配信開始されるや、「マジで面白い」と世界中で話題になった最注目のドラマ、それが『ザ・ボーイズ』だ。ただし、最初に断っておくが本作は本気で過激。軽い気持ちで観るとぶっ飛ばされてしまうだろう。しかしその分、他の作品にはない危険で病みつきになるエネルギーがみなぎっている。
本作は、一言で言うと復讐劇だ。スーパーヒーローが職業として存在する世界。主人公の青年は、公務中のヒーローに恋人を殺されてしまう。業務上過失致死として処理されてしまった恋人の死。金で解決しようとするヒーロー側。抜け殻のようになった青年は、ある日謎の男に「ヒーローに復讐をしないか?」と持ち掛けられる。その日を境に、青年の運命は大きく変わっていくのだった……。
マーベルやDCといったヒーロー作品が映像界で猛威を振るっている中、アンチテーゼとしてのヒーロー作品は多い。映画でいえば『ミスター・ガラス』や『ブライトバーン』がそうだし、『僕のヒーローアカデミア』にもそういった側面はある。ただ、本作ほどスキャンダラスにヒーロー社会の闇を描いた作品は今までなかった。これはつまり、ヒーロー社会が「前提」として刷り込まれているからこそできる芸当であり、アベンジャーズやジャスティス・リーグを踏みつけにして作られた「神をも恐れぬ」作品でもある。
では、具体的に何が過激なのかを書いていこう。まずは単純に、描写とテーマだ。『ザ・ボーイズ』はヒーロー側とヴィラン側の2つの視点で描かれており、前述の青年と新米のヒーローの女性の苦難が描かれる。
青年サイドであれば、冒頭数分で恋人が肉塊と化す。繋いでいた手以外は弾け飛び、彼は血まみれになる。ヒーローサイドであれば、憧れのヒーロー集団「セブン」に入った初日に、先輩に性行為を強要される。その後も脳みそがはじけ飛んだり、バラバラ死体が出てきたり、激しいセックスシーンがあったり、成人指定のドラマだけあってモラル的にもヤバい描写のオンパレードだ。

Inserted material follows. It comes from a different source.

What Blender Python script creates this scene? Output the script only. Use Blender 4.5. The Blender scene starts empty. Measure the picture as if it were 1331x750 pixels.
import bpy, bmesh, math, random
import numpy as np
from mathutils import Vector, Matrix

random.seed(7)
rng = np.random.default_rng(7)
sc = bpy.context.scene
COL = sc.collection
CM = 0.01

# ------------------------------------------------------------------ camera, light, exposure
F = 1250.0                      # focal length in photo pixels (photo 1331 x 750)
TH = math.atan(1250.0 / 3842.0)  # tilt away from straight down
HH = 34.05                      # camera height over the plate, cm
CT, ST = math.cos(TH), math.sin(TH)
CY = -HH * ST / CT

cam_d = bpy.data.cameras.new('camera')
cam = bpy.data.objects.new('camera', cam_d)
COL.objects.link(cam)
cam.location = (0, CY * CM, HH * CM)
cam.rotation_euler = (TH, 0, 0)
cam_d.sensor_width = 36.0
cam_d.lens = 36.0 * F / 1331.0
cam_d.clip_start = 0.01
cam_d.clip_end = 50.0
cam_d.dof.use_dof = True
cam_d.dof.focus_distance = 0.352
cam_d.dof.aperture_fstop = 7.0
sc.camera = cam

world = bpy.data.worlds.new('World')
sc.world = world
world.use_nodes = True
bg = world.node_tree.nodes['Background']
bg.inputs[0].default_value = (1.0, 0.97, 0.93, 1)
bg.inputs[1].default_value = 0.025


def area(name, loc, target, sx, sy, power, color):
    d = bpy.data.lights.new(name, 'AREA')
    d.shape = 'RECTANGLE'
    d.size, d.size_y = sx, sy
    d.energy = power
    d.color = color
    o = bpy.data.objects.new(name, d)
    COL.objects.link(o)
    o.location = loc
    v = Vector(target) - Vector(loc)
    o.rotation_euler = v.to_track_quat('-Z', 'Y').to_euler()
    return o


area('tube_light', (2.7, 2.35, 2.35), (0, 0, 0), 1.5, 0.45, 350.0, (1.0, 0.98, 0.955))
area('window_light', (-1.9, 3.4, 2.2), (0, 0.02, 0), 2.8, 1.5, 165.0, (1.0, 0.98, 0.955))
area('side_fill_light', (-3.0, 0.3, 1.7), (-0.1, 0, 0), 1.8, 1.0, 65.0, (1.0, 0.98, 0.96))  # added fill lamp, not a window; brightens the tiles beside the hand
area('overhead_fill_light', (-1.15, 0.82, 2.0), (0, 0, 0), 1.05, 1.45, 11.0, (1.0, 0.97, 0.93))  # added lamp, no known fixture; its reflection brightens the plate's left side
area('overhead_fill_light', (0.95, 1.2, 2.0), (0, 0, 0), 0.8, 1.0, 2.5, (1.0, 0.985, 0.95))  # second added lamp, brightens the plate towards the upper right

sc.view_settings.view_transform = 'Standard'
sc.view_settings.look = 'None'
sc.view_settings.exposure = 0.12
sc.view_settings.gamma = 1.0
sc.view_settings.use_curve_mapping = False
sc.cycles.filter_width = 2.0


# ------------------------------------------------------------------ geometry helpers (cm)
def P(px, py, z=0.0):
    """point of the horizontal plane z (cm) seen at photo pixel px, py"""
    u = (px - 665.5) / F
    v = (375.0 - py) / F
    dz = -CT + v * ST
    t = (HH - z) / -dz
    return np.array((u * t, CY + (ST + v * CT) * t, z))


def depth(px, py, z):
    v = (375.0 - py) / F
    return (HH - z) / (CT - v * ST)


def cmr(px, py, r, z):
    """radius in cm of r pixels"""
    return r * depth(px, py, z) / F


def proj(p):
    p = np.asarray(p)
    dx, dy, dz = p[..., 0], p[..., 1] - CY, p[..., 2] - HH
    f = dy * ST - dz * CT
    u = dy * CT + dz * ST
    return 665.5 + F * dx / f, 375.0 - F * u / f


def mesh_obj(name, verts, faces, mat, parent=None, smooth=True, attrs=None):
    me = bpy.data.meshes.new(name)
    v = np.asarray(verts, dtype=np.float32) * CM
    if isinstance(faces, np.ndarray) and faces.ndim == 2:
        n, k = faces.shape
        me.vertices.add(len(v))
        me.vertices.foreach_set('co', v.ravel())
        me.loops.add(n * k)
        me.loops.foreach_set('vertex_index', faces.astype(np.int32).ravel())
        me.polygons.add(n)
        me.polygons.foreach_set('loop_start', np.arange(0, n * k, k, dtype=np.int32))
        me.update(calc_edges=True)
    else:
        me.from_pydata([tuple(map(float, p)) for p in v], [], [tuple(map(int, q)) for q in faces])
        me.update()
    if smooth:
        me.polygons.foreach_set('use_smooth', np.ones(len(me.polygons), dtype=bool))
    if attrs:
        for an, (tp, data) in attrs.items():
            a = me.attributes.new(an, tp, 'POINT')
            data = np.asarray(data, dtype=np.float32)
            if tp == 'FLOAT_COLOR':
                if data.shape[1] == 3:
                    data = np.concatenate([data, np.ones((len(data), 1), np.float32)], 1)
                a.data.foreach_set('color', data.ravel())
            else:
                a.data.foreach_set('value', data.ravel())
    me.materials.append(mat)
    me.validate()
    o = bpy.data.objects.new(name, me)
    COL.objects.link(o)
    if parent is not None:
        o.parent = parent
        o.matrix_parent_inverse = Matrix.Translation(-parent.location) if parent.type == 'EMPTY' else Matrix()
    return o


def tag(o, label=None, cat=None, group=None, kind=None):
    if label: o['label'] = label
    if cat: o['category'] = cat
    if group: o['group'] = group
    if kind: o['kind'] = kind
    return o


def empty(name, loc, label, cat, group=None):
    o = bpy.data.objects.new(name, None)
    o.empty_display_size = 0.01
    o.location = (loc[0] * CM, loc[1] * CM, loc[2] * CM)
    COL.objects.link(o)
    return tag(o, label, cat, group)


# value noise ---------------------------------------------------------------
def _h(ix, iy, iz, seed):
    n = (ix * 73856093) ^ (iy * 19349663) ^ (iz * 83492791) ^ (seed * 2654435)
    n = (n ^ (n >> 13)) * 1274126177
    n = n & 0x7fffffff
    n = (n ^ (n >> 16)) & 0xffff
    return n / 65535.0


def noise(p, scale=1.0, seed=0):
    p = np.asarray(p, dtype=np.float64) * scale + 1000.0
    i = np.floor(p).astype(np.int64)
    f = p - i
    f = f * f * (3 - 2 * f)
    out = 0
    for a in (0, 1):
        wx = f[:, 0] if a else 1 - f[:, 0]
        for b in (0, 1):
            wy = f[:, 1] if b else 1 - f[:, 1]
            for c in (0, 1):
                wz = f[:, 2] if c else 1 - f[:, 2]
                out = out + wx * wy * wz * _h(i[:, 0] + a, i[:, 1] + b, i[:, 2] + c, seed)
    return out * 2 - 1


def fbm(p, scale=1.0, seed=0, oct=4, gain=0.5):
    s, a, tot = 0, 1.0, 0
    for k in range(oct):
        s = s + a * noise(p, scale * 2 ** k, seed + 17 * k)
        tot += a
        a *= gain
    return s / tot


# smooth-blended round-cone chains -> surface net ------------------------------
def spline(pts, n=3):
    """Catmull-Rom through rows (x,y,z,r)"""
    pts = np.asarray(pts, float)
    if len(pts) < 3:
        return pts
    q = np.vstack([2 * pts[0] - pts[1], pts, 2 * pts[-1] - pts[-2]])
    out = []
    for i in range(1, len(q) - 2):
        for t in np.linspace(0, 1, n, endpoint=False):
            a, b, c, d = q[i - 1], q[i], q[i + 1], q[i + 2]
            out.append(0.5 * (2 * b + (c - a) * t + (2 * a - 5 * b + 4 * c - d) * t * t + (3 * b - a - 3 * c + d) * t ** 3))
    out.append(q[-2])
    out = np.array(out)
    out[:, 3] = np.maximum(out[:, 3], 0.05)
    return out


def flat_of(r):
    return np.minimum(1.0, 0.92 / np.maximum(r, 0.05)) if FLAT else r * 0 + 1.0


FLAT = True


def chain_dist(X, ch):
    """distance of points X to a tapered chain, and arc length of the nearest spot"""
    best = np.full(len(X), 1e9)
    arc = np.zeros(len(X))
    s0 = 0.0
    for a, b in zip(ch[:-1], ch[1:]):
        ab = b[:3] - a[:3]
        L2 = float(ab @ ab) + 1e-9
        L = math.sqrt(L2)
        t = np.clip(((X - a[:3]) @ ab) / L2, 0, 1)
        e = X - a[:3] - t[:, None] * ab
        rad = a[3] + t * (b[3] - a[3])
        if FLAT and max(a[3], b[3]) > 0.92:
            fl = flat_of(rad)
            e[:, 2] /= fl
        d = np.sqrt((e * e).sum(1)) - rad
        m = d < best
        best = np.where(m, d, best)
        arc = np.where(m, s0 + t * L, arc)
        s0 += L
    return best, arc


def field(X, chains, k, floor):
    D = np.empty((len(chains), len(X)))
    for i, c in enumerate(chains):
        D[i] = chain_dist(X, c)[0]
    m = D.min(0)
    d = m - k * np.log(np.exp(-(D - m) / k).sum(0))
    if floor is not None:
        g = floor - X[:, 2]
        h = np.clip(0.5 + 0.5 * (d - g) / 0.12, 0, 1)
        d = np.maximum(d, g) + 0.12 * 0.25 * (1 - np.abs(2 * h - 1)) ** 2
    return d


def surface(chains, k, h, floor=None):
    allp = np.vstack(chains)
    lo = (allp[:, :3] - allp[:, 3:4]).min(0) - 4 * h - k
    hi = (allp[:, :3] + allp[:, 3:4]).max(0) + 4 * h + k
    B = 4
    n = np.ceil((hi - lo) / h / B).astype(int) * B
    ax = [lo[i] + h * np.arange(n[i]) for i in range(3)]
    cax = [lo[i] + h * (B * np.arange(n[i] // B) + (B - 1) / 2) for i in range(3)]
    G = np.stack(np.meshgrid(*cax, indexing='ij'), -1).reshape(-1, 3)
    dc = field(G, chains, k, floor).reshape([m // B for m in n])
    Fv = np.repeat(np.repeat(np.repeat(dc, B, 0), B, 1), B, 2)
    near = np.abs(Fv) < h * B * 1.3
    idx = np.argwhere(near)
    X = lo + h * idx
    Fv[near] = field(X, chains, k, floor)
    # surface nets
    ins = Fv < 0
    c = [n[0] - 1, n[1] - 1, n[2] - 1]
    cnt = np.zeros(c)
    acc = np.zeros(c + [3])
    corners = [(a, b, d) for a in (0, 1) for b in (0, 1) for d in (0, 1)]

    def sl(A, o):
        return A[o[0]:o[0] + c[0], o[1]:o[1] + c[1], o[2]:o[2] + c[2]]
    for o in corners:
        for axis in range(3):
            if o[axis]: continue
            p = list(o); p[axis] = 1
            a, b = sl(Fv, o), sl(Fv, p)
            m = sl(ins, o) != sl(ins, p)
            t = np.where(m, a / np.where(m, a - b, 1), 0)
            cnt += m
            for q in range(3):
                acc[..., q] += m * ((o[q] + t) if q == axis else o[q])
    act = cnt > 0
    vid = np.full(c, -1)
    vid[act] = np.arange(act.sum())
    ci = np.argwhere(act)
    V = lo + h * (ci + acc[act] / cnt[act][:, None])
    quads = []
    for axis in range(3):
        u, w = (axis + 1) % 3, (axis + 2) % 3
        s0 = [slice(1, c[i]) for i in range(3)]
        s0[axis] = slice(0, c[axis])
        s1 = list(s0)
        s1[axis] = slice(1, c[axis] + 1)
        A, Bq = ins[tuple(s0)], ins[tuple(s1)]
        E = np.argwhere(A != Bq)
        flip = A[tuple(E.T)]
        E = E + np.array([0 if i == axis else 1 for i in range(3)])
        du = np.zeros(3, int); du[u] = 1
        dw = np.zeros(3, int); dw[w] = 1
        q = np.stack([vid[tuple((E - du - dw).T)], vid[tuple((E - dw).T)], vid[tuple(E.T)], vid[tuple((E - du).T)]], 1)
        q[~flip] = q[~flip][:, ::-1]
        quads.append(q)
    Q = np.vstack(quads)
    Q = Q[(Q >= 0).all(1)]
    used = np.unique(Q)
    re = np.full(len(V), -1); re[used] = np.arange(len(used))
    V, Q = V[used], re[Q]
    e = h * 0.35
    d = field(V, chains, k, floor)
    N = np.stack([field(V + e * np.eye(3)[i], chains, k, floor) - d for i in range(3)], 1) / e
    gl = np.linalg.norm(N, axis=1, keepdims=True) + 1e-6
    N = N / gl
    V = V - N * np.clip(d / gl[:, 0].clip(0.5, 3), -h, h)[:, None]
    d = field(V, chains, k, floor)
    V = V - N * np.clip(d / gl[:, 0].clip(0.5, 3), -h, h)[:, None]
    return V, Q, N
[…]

次に、ストーリー。描写やテーマとも結びつくのだが、余裕でこっちの予想を超えてくる。ここでいう「予想超え」とは、「流石にこれはやらないだろう」という忖度や自主規制的なものをなぎ倒してくるということ。このドラマの中には、ルールがない。ヒーローがセックス中に相手の頭を砕き、脳みそがどろりとあふれるドラマなんて、過去にあっただろうか? 「主人公のヒーローへの復讐は成功するのか?」や「ヒーローたちが隠す秘密とは何なのか?」といったぐいぐいと引っ張ってくれるトピックはあれど、これほど攻めたドラマは前例がない。
そして、現実とのリンク。描かれているのはヒーロー社会だが、これは芸能界に入った新人を待つ過酷な状況とか、権力を振りかざす理不尽な奴らに牛耳られる社会構造とか、現実の諸問題のメタファーでもある。つまり、他人事に終わらないエグ味が常にあり、傍観することが許されないのだ。
気軽には薦められないが、「ここまで描ける時代になった」という意味でも、エポック・メイキングな傑作である。